All your lines clearly had a taper at one end. When you have time, try drawing a series of lines that have tapers on both ends. Imagine drawing a flattened arc - gently drop your pencil down on to your paper as you draw to create the start taper, then draw your line, and finally gently decrease the pressure and lift your pencil clear of the paper to create the end taper. This is something we'll be returning too soon, so practice now will make that week much easier.
These videos should help - especially the Tapered Lines one:
FIRST STEPS
TAPERED LINES
WEEK 2 EXERCISE 3

Your black is strong and dense and you've achieved a smooth transition through the tones. Hopefully, you were aware of your black increasing in solidity and intensity as you shaded over it. You can use this layering technique whenever you want to darken a black or smooth a midtone - just layer with a harder grade, which will remove any white content and, in the case of the blacks, break up the large graphite grains, spread them more evenly, and push them deeper into your paper.
When someone looks at your drawing their brain will register the darkest value, however small, and then read the white of your paper as being pure white. From those check points it will compare the two extremes and understand all the mid values. The wider the overall tonal range the more three-dimensional information you can impart.
Incidentally, never be afraid of using strong blacks - I'll show you how you can reverse it soon.
In my opinion, layering produces a similar effect to blending but the result is sharper and more lively, and it doesn't lighten the darks. Blending, which I don't often use, certainly has its uses and works well if you shade a degree darker than you want the result to be, because blending will always lighten dark values.
Use blending with caution. Always ask yourself if it's really needed before you pick up your blender. Where line has to be completely banished - smooth skin, skies, etc - then blending is definitely required. Just be aware that it will lighten the values and soften hard edges.
WEEK 2 EXERCISE 4

Your time was well-spent! This is beautifully crafted and near-perfect.
I feel you had a very good mental picture of the three-dimensional shapes as you shaded this, which means it was living in your mind as a real Lily. That's ideal and leads to drawing with understanding instead of copying.
I'm very pleased to see that you managed to remove any need to use outline. Line is a purely man-made device and completely unnatural, so always look for ways that cast shadows or reflected light can help you to display edges and junctions between two parts. You can use reflected light almost anywhere you need it - the viewer's brain just assumes there's a reflective surface outside of the picture that is bouncing light back in. It really is the artist's best friend.
Your shading of the petals, with their subtle highlights, describes their form very well indeed. And I like the dark tones inside the flower - they give a very good sense of depth. The stamens stand away from the petal behind them, and that's a difficult thing to achieve.

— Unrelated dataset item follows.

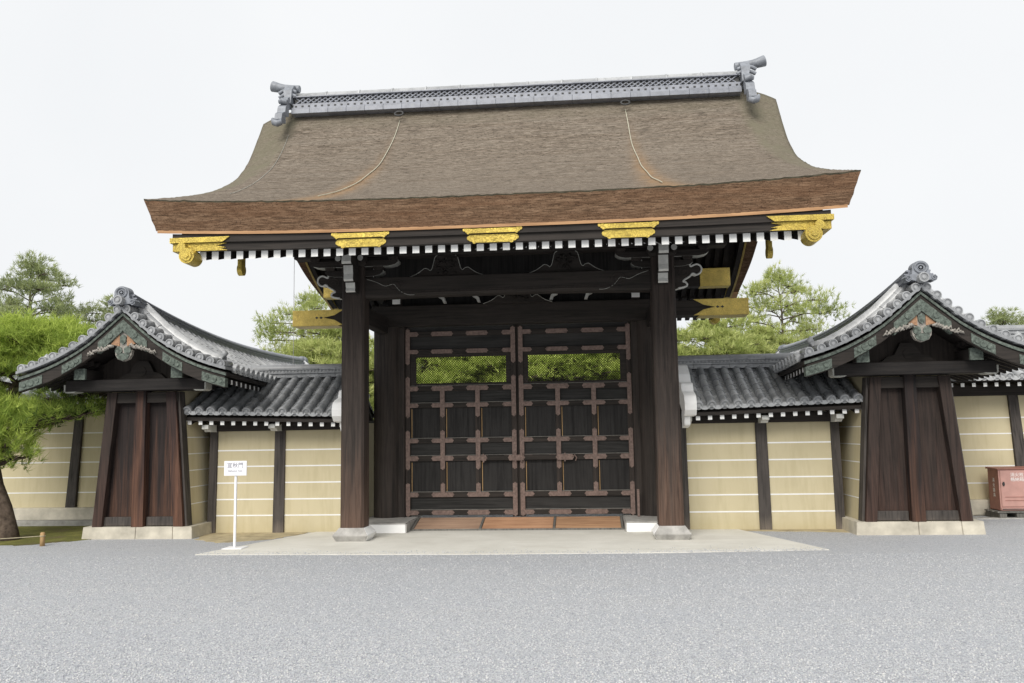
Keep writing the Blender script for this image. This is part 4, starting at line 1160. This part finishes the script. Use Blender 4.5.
    for sg in (-1, 1):
        base = None
        for i in range(44):
            y = -.12 + i * .183
            z = 2.475 + (sori(y) - .42) * .38
            if base is None:
                mb = MB(); x0, x1 = XC + sg * 1.62, XC + sg * .7
                P = [(x0, y - .03, z - .035), (x0, y + .03, z - .035), (x0, y + .03, z + .035), (x0, y - .03, z + .035), (x1, y - .03, z + .32), (x1, y + .03, z + .32), (x1, y + .03, z + .40), (x1, y - .03, z + .40)]
                mb.add(P, [(0, 1, 2, 3)], 1); mb.add(P, [(4, 7, 6, 5), (0, 4, 5, 1), (1, 5, 6, 2), (2, 6, 7, 3), (3, 7, 4, 0)])
                base = mb.build('rafter', ['dark_wood_y', 'white_paint'], t); y_, z_ = y, z
            else: copy_part(base, t, (0, y - y_, z - z_))
    # bargeboards with patinated copper
    def band(d0, d1, top, bot, y0, y1, n=16):
        rings = []
        for i in range(n + 1):
            d = lerp(d0, d1, i / n); z = gz(d) + .10 + zf(GY0, d) + .0
            rings.append([(XC + d, y0, z - bot), (XC + d, y1, z - bot), (XC + d, y1, z - top), (XC + d, y0, z - top)])
        return rings
    for sg in (-1, 1):
        mb = MB(); mb.loft(band(sg * .0, sg * 1.66, .03, .22, -.30, -.22)); bb = mb.build('bargeboard', 'dark_wood_h', t, bevel=.008)
        mb = MB(); mb.loft(band(sg * .0, sg * 1.69, -.02, .025, -.325, -.2)); mb.build('copper_strip', 'copper_green', bb, bevel=.006)
        for (d0, d1) in ((.66, .98), (1.30, 1.675)):
            mb = MB(); mb.loft(band(sg * d0, sg * d1, .065, .205, -.312, -.21, 8))
            for k in range(3):
                d = lerp(d0 + .08, d1 - .08, k / 2); z = gz(d) + zf(GY0, d) + .10 - .13
                mb.cyl((XC + sg * d, -.312, z), .05 if k == 1 else .035, 'Y', -.014, .005, 14)
            mb.build('copper_plate', 'copper_green', bb, bevel=.004)
        mb = MB(); mb.loft(band(sg * .0, sg * .40, .085, .265, -.314, -.208, 8)); mb.build('copper_plate', 'copper_green', bb, bevel=.004)
        mb = MB(); mb.cyl((XC + sg * .2, -.314, gz(.2) + zf(GY0, .2) - .06), .045, 'Y', -.014, .005, 14); mb.build('rosette', 'copper_green', bb, bevel=.004)
    # pendant
    mb = MB(); z0 = 2.80
    pol = [(0, -.0), (.09, .035), (.13, .10), (.14, .17), (.10, .20), (.11, .24), (.17, .25), (.13, .31), (.10, .36), (.09, .44), (0, .50)]
    pol = [(XC + a, z0 + b) for a, b in pol] + [(XC - a, z0 + b) for a, b in reversed(pol[1:-1])]
    mb.extrude(pol, XZ, -.27, -.20, 0)
    pend = mb.build('gable_pendant', 'carve_grey', t, bevel=.01)
    for sg in (-1, 1):
        mb = MB(); q = [(XC + sg * a, z0 + b) for a, b in [(.06, .24), (.20, .27), (.13, .36), (.06, .43)]]; mb.extrude(q if sg > 0 else q[::-1], XZ, -.285, -.271); mb.build('painted_wing', 'carve_pink', pend, bevel=.004)
    mb = MB()
    for sg in (-1, 1):
        mb.cyl((XC + sg * .072, -.272, z0 + .17), .058, 'Y', -.02, .01, 16, 0); 
    mb.extrude([(XC + a, z0 + b) for a, b in [(0, .01), (.08, .04), (.11, .10), (0, .13), (-.11, .10), (-.08, .04)]], XZ, -.29, -.27)
    mb.extrude([(XC + a, z0 + b) for a, b in [(0, .26), (.045, .30), (.05, .38), (0, .42), (-.05, .38), (-.045, .30)]], XZ, -.30, -.27)
    mb.build('carving', 'copper_green', pend, bevel=.01)
    mb = MB(); rr = random.Random(8 + s)
    for sg in (-1, 1):                                      # trailing cloud carving
        for k in range(15):
            a = .13 + k * .027; z = z0 + .235 - .0085 * k + rr.uniform(-.015, .02)
            mb.tube([(XC + sg * a, -.318, z), (XC + sg * (a + .03), -.335, z + rr.uniform(.0, .045)), (XC + sg * (a + .055), -.318, z - .02)], [.016, .026 - .0008 * k, .008], 8)
    mb.build('carving', 'carve_grey', pend)
    # tiled slopes
    zo = lambda u, d: -.025 * (s > 0) + (sori(u) - .42) * (1 - .62 * d / 1.72)
    mb = MB()
    for sg in (-1, 1):
        tile_slope(mb, (XC, 0, 0), (0, 1, 0), (sg, 0, 0), -.02, GY1, [(d, z + .14 * max(0.0, 1 - d / 1.25)) for d, z in VP], .205, .07, zo, 8, 31 + s * 3 + sg, m=0, mp=0)
    tr = mb.build('tiled_roof', ['tile_pale'], t)
    # verge: short tiles lying across the slope, discs facing forward, and a plastered roll behind them
    for (yv, sgn) in ((GY0, -1), (GY1 + .1, 1)):
        mb = MB(); rr = random.Random(4 + s)
        pd = [p[0] for p in VP]; pz = [p[1] for p in VP]
        arc = [0.0]; dd2 = np.linspace(0, 1.70, 200); zz = np.interp(dd2, pd, pz)
        L = np.concatenate([[0], np.cumsum(np.hypot(np.diff(dd2), np.diff(zz)))])
        nT = 11
        for sg in (-1, 1):
            for k in range(nT):
                d = float(np.interp(L[-1] * (k + .55) / nT, L, dd2)); z = float(np.interp(d, pd, pz)) + zo(yv, d) + .022
                tn = rr.uniform(.55, 1.0)
                mb.tube([(XC + sg * d, yv, z), (XC + sg * d, yv - sgn * .30, z + .01)], [.066, .062], 16, 0, tint=tn)
                disc(mb, Vector((XC + sg * d, yv + sgn * .005, z)), (0, sgn, 0), .069, 0, tn)
                # flat tile between and under the discs
                d2 = float(np.interp(L[-1] * (k + 1.0) / nT, L, dd2)); z2 = float(np.interp(d2, pd, pz)) + zo(yv, d2)
                dm = Vector((XC + sg * d2, yv, z2))
                d1 = float(np.interp(L[-1] * k / nT, L, dd2)); z1 = float(np.interp(d1, pd, pz)) + zo(yv, d1)
                P = [(XC + sg * d1, yv + sgn * .02, z1 - .045), (XC + sg * d2, yv + sgn * .02, z2 - .045), (XC + sg * d2, yv + sgn * .02, z2 + .0), (XC + sg * d1, yv + sgn * .02, z1 + .0),
                     (XC + sg * d1, yv - sgn * .3, z1 - .045), (XC + sg * d2, yv - sgn * .3, z2 - .045), (XC + sg * d2, yv - sgn * .3, z2 + .0), (XC + sg * d1, yv - sgn * .3, z1 + .0)]
                mb.add(P, [(0, 1, 2, 3), (7, 6, 5, 4), (0, 4, 5, 1), (1, 5, 6, 2), (2, 6, 7, 3), (3, 7, 4, 0)], 0, False, .45)
            # corner cap tile
        d = 0.0; z = VP[0][1] + zo(yv, 0) + .085
        disc(mb, Vector((XC, yv + sgn * .13, z)), (0, sgn, 0), .075, 0, .8); mb.tube([(XC, yv + sgn * .12, z), (XC, yv - sgn * .3, z)], .07, 14, tint=.6)
        mb.build('verge_tiles', 'tile', t)
        mb = MB()
        for sg in (-1, 1):
            pts = [(XC + sg * d, yv - sgn * .42, float(np.interp(d, pd, pz)) + zo(yv - sgn * .42, d) + .085 + .14 * max(0.0, 1 - d / 1.25)) for d in np.linspace(.12, 1.45, 14)]
            mb.tube(pts, .095, 12, 0, tint=.9)
            d = 1.47; p = pts[-1]
            ax = (Vector(pts[-1]) - Vector(pts[-2])).normalized(); 
            disc(mb, Vector(pts[-1]) + ax * .02, ax, .105, 0, .35)
            mb.tube([Vector(p) + Vector((0, 0, .06)), Vector(p) + Vector((sg * .05, 0, .13)), Vector(p) + Vector((sg * .02, 0, .17))], [.05, .055, .03], 8, tint=.3)
        mb.build('descending_ridge', 'tile_pale', t)
    # main ridge, curved up towards the gable
    mb = MB(); ysr = np.linspace(GY0 + .05, GY1, 40)
    def course(h, z0, z1, tint):
        rings = []
        for y in ysr:
            zr = 3.525 + sori(y) - .015
            rings.append([(XC - h, y, zr + z0), (XC + h, y, zr + z0), (XC + h, y, zr + z1), (XC - h, y, zr + z1)])
        mb.loft(rings, 0, False, True, tint)
    course(.19, -.22, -.15, .55); course(.205, -.148, -.128, .8); course(.15, -.128, -.10, .2); course(.17, -.098, -.075, .8)
    for y in np.arange(GY0 + .1, GY1, .066):
        zr = 3.51 + sori(y)
        for sg in (-1, 1): mb.cyl((XC + sg * .14, y, zr - .12), .017, 'X', -.012, .012, 8, tint=.7)
    mb.tube([(XC, y, 3.51 + sori(y) - .06) for y in ysr], .078, 14, 0, tint=.8)
    mb.build('ridge', 'tile_blue', t)
    # demon tile at each end of the ridge
    for yv, sgn in ((GY0 + .02, -1), (GY1 + .05, 1)):
        mb = MB(); zr = 3.51 + sori(yv) - .265
        crest = [(.15 * math.cos(a), .275 + .15 * math.sin(a)) for a in np.linspace(-.2, math.pi + .2, 15)]
        pol = [(.10, .02), (.17, .04), (.22, .0), (.27, .03), (.285, .09), (.25, .14), (.20, .13), (.165, .16)] 
        outl = pol + crest + [(-a, b) for a, b in reversed(pol)]
        mb.extrude([(XC + a, zr + b) for a, b in outl] if sgn < 0 else [(XC - a, zr + b) for a, b in outl], XZ, yv + sgn * .05, yv - sgn * .10)
        ringp = [(XC + .105 * math.cos(a), yv + sgn * .052, zr + .285 + .105 * math.sin(a)) for a in np.linspace(0, 2 * math.pi, 25)]
        mb.tube(ringp, .02, 8)
        disc(mb, Vector((XC, yv + sgn * .05, zr + .285)), (0, sgn, 0), .062, 0, .7)
        for sg in (-1, 1):
            sp = [(XC + sg * (.225 + (.05 - .0022 * k) * math.cos(k * .5)), yv + sgn * .055, zr + .075 + (.05 - .0022 * k) * math.sin(k * .5)) for k in range(18)]
            mb.tube(sp, .012, 6)
        mb.v = [(XC + (x - XC) * .80, yv + (y - yv), zr + (z - zr) * .72) for x, y, z in mb.v]
        mb.build('ridge_end_tile', 'lead', t, bevel=.012)
for s in (-1, 1): gable_wall(s)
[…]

My only reservation is that the anthers (the lumps on top of the stamens) could have been better. If you had found ways to work in some really dark values with very sharp edges, they would have sprung forward from the softer petal behind them. Contrasting sharp against soft often works in this situation - probably because we're conditioned to understanding sharpness to be in the foreground and soft edges belonging to the midground or background.
Your shading is flawless and slides smoothly into and out of every highlight. The more I look at this, the more I find to admire, and everything is immediately understandable in a three-dimensional way.